The repeated words and grammatical constructions (“dazed,” “found himself staring,” “young,” “soldier’s uniform”) in these sentences link Hideki and Ray even further.
Other consonances link the protagonists as well: Both characters are moved by the photo of the students in the destroyed classroom, and both are struck by the Okinawan woman’s beautiful blue kimono. Hideki imagines taking a photo foregrounding this garment; similarly, on Kakazu Ridge, Ray notes the same woman, wearing “the most beautiful blue dress […] covered with white flowers, white like fluffy clouds on a sunny summer day in Nebraska” (133).
Gratz structures his novel in an unusual way: One protagonist kills the other, although neither is demonized in this exchange. Gratz draws attention to the randomness of death during war; Ray could have shot Hideki before Hideki deployed his grenade, or both might have hit their targets. By connecting Ray and Hideki through their emotions, physical actions, and by using the literary technique of repetition, the novel presents them as kindred spirits—an expression that becomes literal when Hideki feels that Ray’s mabui has become a part of him.
The novel frequently sets up a juxtaposition seeing the enemy as monsters and as human beings.

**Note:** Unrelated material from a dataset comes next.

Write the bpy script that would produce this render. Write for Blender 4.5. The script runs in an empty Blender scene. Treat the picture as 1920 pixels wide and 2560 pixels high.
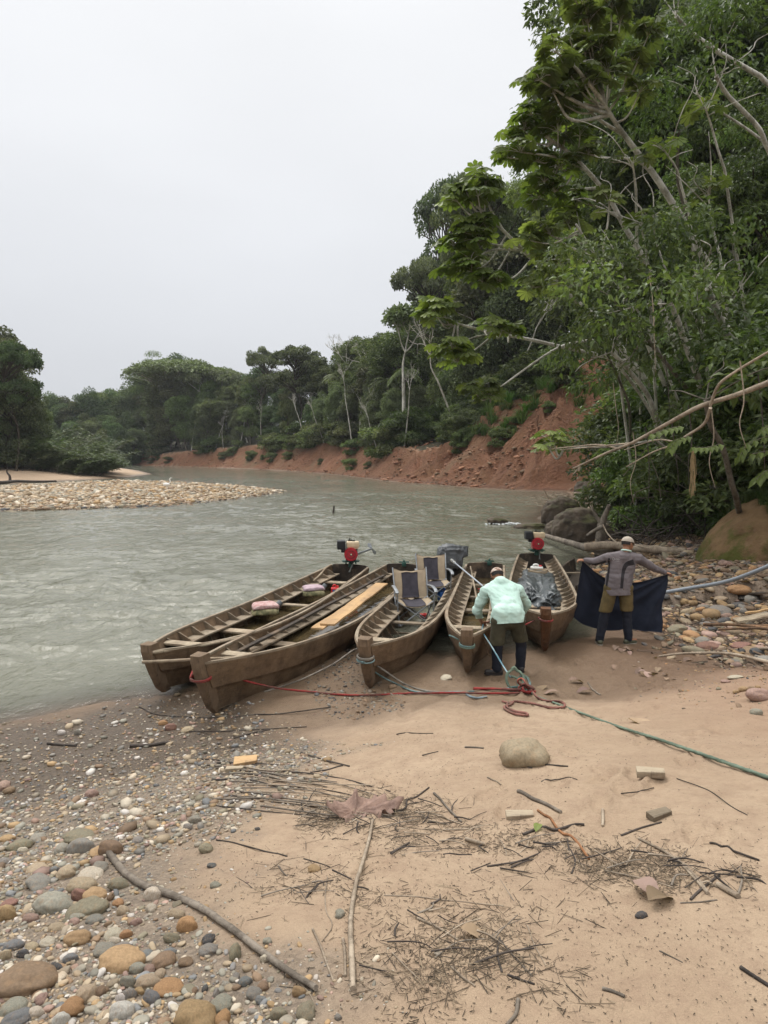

IJA propaganda depicts Americans as monstrous, in contrast to Japanese soldiers, who are depicted as brave and heroic. Instead, Hideki discovers that there are monsters on both sides. He develops a fear of Japanese soldiers after seeing a lieutenant in the cave strap the dynamite to an Okinawan mother and being threatened by Private Maeda. At the same time, when an American soldier attacks Hideki with a flamethrower, Hideki notes the soldier’s bestial nature, as evidenced by his “wild eyes—blazing, crazy eyes like the ones Hideki had seen on the lieutenant in the cave” (129).
On the other hand, once Hideki identifies Ray as the soldier from his sister’s classroom, Hideki can no longer see Ray as a faceless, monstrous enemy. He is moved by the fact that Ray kept photographs of a Japanese soldier and the schoolchildren in his pack, which illustrates that US soldiers have a spiritual side: “Did Americans know about mabui? Was this soldier carrying the pictures with him so these people’s spirits would be protected and preserved? Hideki hadn’t thought the Americans would care about things like that.” (149). Other encounters with US troops force Hideki to reassess his understanding: “[T]he Americans had treated his wounds. He’d seen them be monsters, but he’d seen them be kind too” (172).
Hideki’s skepticism of the war increases and his loyalty to Japan wanes. He furiously throws away the pictures of the emperor: “He’d believed everything they’d told him. Swallowed their insults and their lies. And for what? […] There was nothing left to fight for, and certainly nothing left to die for” (128). Hideki’s only motivation now is to survive and find his sister. Hideki’s newfound ambivalence creates profound compassion for the dead: Hideki feels “a shaking sadness” (142) after killing Ray. The experience is nothing like the exciting honor it was made out to be during his graduation ceremony, “but now that Hideki had done it, now that he had actually taken another human being’s life, he felt a great yawning emptiness inside” (142). To fill that emptiness, Hideki relies on the rituals of Okinawan Spirituality, reenacting one of his sister’s ceremonies with the help of an older Okinawan woman, a tie to the prewar past and previous generations. Later, Hideki apologizes while connecting with Ray’s mabui: “‘I’m sorry, Rei,’ Hideki said. ‘I didn’t know what I was doing. I was afraid, and my fear turned me into a monster’” (159).